Tutto da decidere è quel che accadrà dopo. Quando Fiat avrà il 100 per cento di Chrysler avrà il problema di trasformarsi da società quotata a Milano a società americana, soprattutto agli occhi delle banche. A Torino si lascia intendere in queste ore che probabilmente verrà seguita la strada già tracciata dalla fusione Cnh: sarà creato un veicolo finanziario, una nuova società, plausibilmente quotata a Wall Street, che accoglierà al suo interno Fiat e Chrysler. Il veicolo potrà probabilmente avere anche una quotazione secondaria a Milano per ragioni politico-simboliche.

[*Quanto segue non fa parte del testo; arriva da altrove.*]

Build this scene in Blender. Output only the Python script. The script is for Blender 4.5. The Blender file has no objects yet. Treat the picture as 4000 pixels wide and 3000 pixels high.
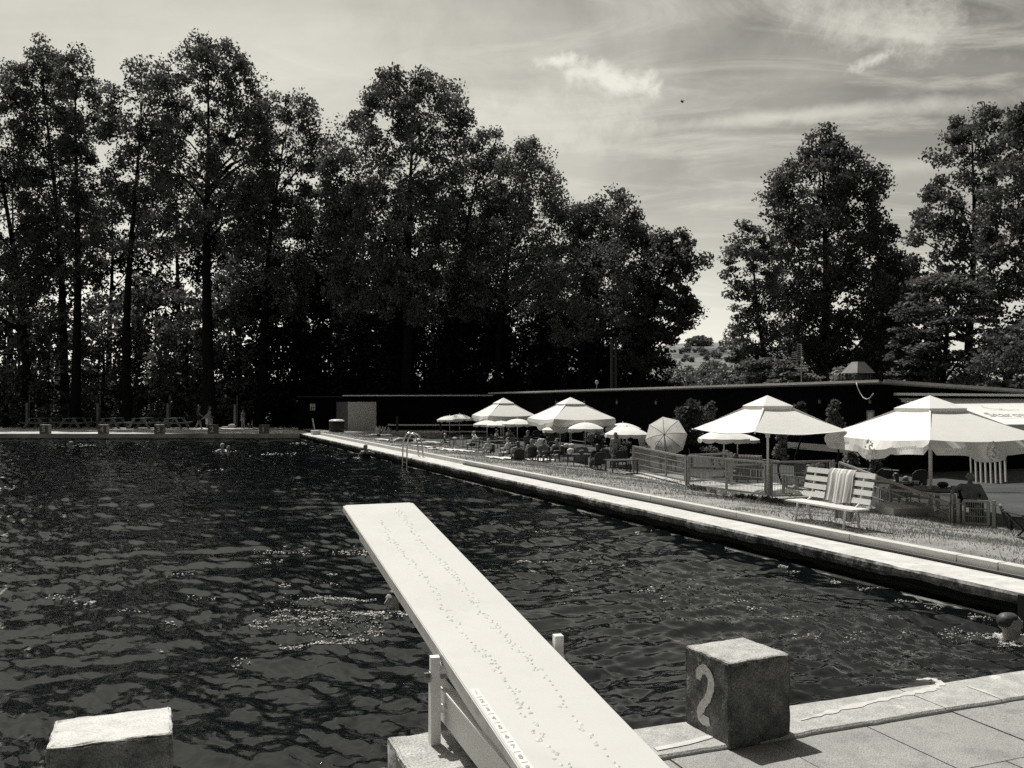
import bpy, bmesh, math, random
import numpy as np
from mathutils import Vector, Matrix, Quaternion
from math import sin, cos, pi, radians, sqrt, atan2
random.seed(7); RNG = np.random.default_rng(11)
SC = bpy.context.scene
COL = SC.collection

# ------------------------------------------------------------------ camera
F, HOR, CAMZ = 3500.0, 1562.0, 2.3            # focal length in photo pixels, eye level row, eye height
PITCH = math.atan((HOR - 1500.0) / F)
cd = bpy.data.cameras.new('camera'); cam = bpy.data.objects.new('camera', cd); COL.objects.link(cam)
cam.location = (0, 0, CAMZ); cam.rotation_euler = (pi / 2 + PITCH, 0, 0)
cd.sensor_fit = 'HORIZONTAL'; cd.sensor_width = 36.0; cd.lens = 36.0 * F / 4000.0
cd.clip_start = 0.05; cd.clip_end = 6000
SC.camera = cam
_R = Matrix.Rotation(pi / 2 + PITCH, 3, 'X')

def ray(px, py):
    return _R @ Vector(((px - 2000) / F, (1500 - py) / F, -1.0))
def at(px, py, z):
    d = ray(px, py); t = (z - CAMZ) / d.z
    return Vector((d.x * t, d.y * t, z))
def atY(px, py, Y):
    d = ray(px, py); t = Y / d.y
    return Vector((d.x * t, Y, CAMZ + d.z * t))

# ------------------------------------------------------------------ materials
WARM = (1.0, 0.99, 0.96)
COOL = (0.93, 1.0, 1.02)
def tint(v, t=None):
    t = t or (WARM if v > 0.15 else COOL)
    return (v * t[0], v * t[1], v * t[2], 1)
MATS = {}
def mat(name, v, rough=0.6, v2=None, scale=6.0, bump=0.0, bscale=None, detail=6.0, metal=0.0, spec=0.5,
        stretch=None, trans=0.0, lo=0.35, hi=0.65, v3=None, scale3=1.0, lo3=.5, hi3=.62, spread=0, speck=0):
    if name in MATS: return MATS[name]
    m = bpy.data.materials.new(name); m.use_nodes = True
    nt = m.node_tree; N = nt.nodes; L = nt.links
    b = N['Principled BSDF']; out = N['Material Output']
    b.inputs['Roughness'].default_value = rough; b.inputs['Metallic'].default_value = metal
    b.inputs['Specular IOR Level'].default_value = spec
    b.inputs['Base Color'].default_value = tint(v)
    tc = N.new('ShaderNodeTexCoord'); mp = N.new('ShaderNodeMapping')
    L.new(tc.outputs['Object'], mp.inputs['Vector'])
    if stretch: mp.inputs['Scale'].default_value = stretch
    col = None
    if v2 is not None:
        nz = N.new('ShaderNodeTexNoise'); nz.inputs['Scale'].default_value = scale; nz.inputs['Detail'].default_value = detail
        nz.inputs['Roughness'].default_value = 0.62
        L.new(mp.outputs[0], nz.inputs['Vector'])
        cr = N.new('ShaderNodeValToRGB'); cr.color_ramp.elements[0].position = lo; cr.color_ramp.elements[1].position = hi
        cr.color_ramp.elements[0].color = tint(v); cr.color_ramp.elements[1].color = tint(v2)
        L.new(nz.outputs['Fac'], cr.inputs[0]); col = cr.outputs[0]
        if v3 is not None:
            n3 = N.new('ShaderNodeTexNoise'); n3.inputs['Scale'].default_value = scale3; n3.inputs['Detail'].default_value = 8
            n3.inputs['Roughness'].default_value = 0.7
            L.new(mp.outputs[0], n3.inputs['Vector'])
            mr = N.new('ShaderNodeMapRange'); mr.inputs['From Min'].default_value = lo3; mr.inputs['From Max'].default_value = hi3
            L.new(n3.outputs['Fac'], mr.inputs['Value'])
            mx = N.new('ShaderNodeMixRGB'); L.new(mr.outputs[0], mx.inputs['Fac']); L.new(col, mx.inputs[1])
            mx.inputs[2].default_value = tint(v3); col = mx.outputs[0]
        if speck:
            ns = N.new('ShaderNodeTexNoise'); ns.inputs['Scale'].default_value = 110; ns.inputs['Detail'].default_value = 3; ns.inputs['Roughness'].default_value = .7
            L.new(mp.outputs[0], ns.inputs['Vector'])
            ms = N.new('ShaderNodeMapRange'); ms.inputs['From Min'].default_value = .3; ms.inputs['From Max'].default_value = .7; ms.inputs['To Min'].default_value = 1 - speck; ms.inputs['To Max'].default_value = 1 + speck
            L.new(ns.outputs['Fac'], ms.inputs['Value']); vm = N.new('ShaderNodeVectorMath'); vm.operation = 'SCALE'; L.new(col, vm.inputs[0]); L.new(ms.outputs[0], vm.inputs['Scale']); col = vm.outputs[0]
        L.new(col, b.inputs['Base Color'])
    if spread:
        oi = N.new('ShaderNodeObjectInfo'); hs = N.new('ShaderNodeHueSaturation')
        mr = N.new('ShaderNodeMapRange'); mr.inputs['To Min'].default_value = 1 - spread; mr.inputs['To Max'].default_value = 1 + spread
        L.new(oi.outputs['Random'], mr.inputs['Value']); L.new(mr.outputs[0], hs.inputs['Value'])
        if col is not None: L.new(col, hs.inputs['Color'])
        else: hs.inputs['Color'].default_value = tint(v)
        L.new(hs.outputs[0], b.inputs['Base Color'])
    if bump:
        n2 = N.new('ShaderNodeTexNoise'); n2.inputs['Scale'].default_value = bscale or scale * 4; n2.inputs['Detail'].default_value = 8
        L.new(mp.outputs[0], n2.inputs['Vector'])
        bp = N.new('ShaderNodeBump'); bp.inputs['Strength'].default_value = 1.0; bp.inputs['Distance'].default_value = bump
        L.new(n2.outputs['Fac'], bp.inputs['Height']); L.new(bp.outputs[0], b.inputs['Normal'])
    if trans:
        tr = N.new('ShaderNodeBsdfTranslucent'); ad = N.new('ShaderNodeMixShader'); ad.inputs[0].default_value = trans
        if col is not None: L.new(col, tr.inputs['Color'])
        else: tr.inputs['Color'].default_value = tint(v)
        L.new(b.outputs[0], ad.inputs[1]); L.new(tr.outputs[0], ad.inputs[2]); L.new(ad.outputs[0], out.inputs['Surface'])
    MATS[name] = m
    return m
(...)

La nuova Fiat «avrà un nome nuovo». Rimarrà il marchio ma difficilmente l’acronimo della società torinese resterà nel nome della holding che controllerà un impero da 4,4 milioni di auto. Le radici di Torino e Detroit continueranno dunque a vedersi dai concessionari ma probabilmente spariranno dai listini di Borsa. Nell’intervista Marchionne ha lasciato intendere che i tempi della fusione potrebbero essere più brevi del previsto. Il cda di Chrysler deciderà il pagamento del dividendo straordinario che consentirà il passaggio delle azioni. Poi, il 20 gennaio, con la consegna materiale del pacchetto a Fiat, si aprirà il processo di fusione che porterà alla quotazione. Tra le conseguenze di questo processo c’è la possibilità di finanziare gli investimenti negli stabilimenti italiani. Un momento atteso da tempo per varare quel piano Alfa Romeo che nelle intenzioni del Lingotto potrebbe consentire di risolvere il problema del sotto utilizzo degli impianti. Con i modelli Alfa (almeno tre) previsti a Cassino e Mirafiori e con il lancio di una grande Panda da affiancare all’attuale utilitaria a Pomigliano, il quadro delle produzioni italiane potrebbe andare a regime riassorbendo le migliaia di cassintegrati oggi in organico. Il nuovo piano modelli verrà annunciato ad aprile. Per quella data la Fiat potrebbe essere già cambiata profondamente.